Dear Friends,
For the past few days I have been able to recall to a frightening degree of accuracy, exactly what we were doing on that same day last year. The time of our move is indelibly etched on my mind, which I suppose is not so surprising, but it has been very strange in recent days to be doing our normal daily routines while thinking about the chaos and confusion of a year ago.
A year ago, we had just landed in this strange country where, although everyone was very friendly, we couldn’t help feeling out of place. Now, we increasingly call it home. I have looked back at the letters I wrote a year ago, and I’m afraid I might have been misleading you a little. I generally sounded calm and in control, but my memories are somewhat different. Certainly the first two weeks were a little stressful: we’d arrived here with only the possessions we could carry, then in that short amount of time we bought a house and two cars (all of which, I’m pleased to say, turned out to be shrewd purchases) and enough belongings to ensure that we weren’t eating off the floorboards.
We never did eat off the floor, but our meals were taken sitting on plastic garden chairs around a cardboard box for several days, until we were introduced to the wonders of Garage Sales. We’ve missed the sales during the winter – they were a reliable and cheap way of turning someone else’s junk into things we couldn’t live without. One of our neighbours cheerfully sold us a kitchen table and chairs which are still in daily use (although I really must get round to repairing one of the chairs before Zoë does herself an injury); others sold us toys and games which kept the boys happy in the weeks before our belongings arrived.
But most of our shopping was done in a way which is probably causing local businesses to shake their heads and wonder why April sales figures are so far down on last year. In that first month, we bought two huge sofas, five beds, an entire kitchen’s worth of crockery and cutlery, several television sets, various other bits of electronic equipment and even started on the garden furniture. Needless to say, things have settled down a bit now, and we hardly ever go into furniture shops waving handfuls of cash around any more.
So this April is a little different from last April, but we are still experiencing some things for the second time – the soccer season is about to start, and I’ll be calling the unsuspecting parents of the boys I’ll be coaching soon; school is back, and this will be the boys’ second summer term here. The holidays will seem familiar – Victoria Day must be coming up soon, and there will be no more new ones to catch us out the way Valentine’s Day did. Life is routine again now, and while none of us would change what we’ve been through, I won’t pretend it’s not a relief to have mundane daily and weekly things to do again now.
If I look back, there are, of course, many things we would have done differently; some of them were unavoidable due to the time pressures we were under, others were just bad decisions we made because we hadn’t yet come to terms with our new lifestyle. But there are, on the whole, no regrets.
We have got used to most of the differences between our old lives and our new ones; the boys have made lots of new friends – as I write this, Conor is at a birthday party, and Cameron is out playing basketball – as have we; we drive around on the ‘wrong’ side of the road without a second thought; we generally do things the way the locals do, and it all seems to make some kind of sense.

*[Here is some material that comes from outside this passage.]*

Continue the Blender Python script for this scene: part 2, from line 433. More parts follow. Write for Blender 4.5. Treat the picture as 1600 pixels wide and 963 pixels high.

There are, of course, some things we still haven’t adapted to – some pronunciations and vocabulary items still trip me up, even when I hear them every day, and – to our great surprise – much of the food still tastes different. Of course, as is well known, I will eat anything, but the rest of us still find the differences, even in branded products, odd and slightly unsettling.
But would we change anything? On the whole, I think not. Our lives have changed, and mostly for the better. We like living here, and we like the more relaxed pace of life. We enjoy the scenery – especially now that the snow’s almost all gone, and we can see it again. We spend a lot more time as a family now than we did in England, and that has to be a good thing. I have even had time to write, which was, for me at least, part of the deal.
The writing, however, will change now. It’s time for me to say farewell to my newspaper readers – at least for now – before I start to repeat myself and rant about the state of the roads again. It has been a remarkable and rewarding experience, being a newspaper columnist, and I’d like to thank the Citizen and its editor, Dave Paulson, for making it possible. We will, of course, stay in touch with our friends around the world as we go on, although probably not quite as frequently. And these letters will live on – they are available online, and now I can begin the process of seeing if I can expand them into book-length. Assuming I can find someone willing to publish them, and still more people willing to read them, that is.
Right at the start of this correspondence, I wrote about being in a comfort zone, and wanting to break out of it. Well, we did that, and I think it will be some time yet before we feel like we are in another one. But when we do – watch out!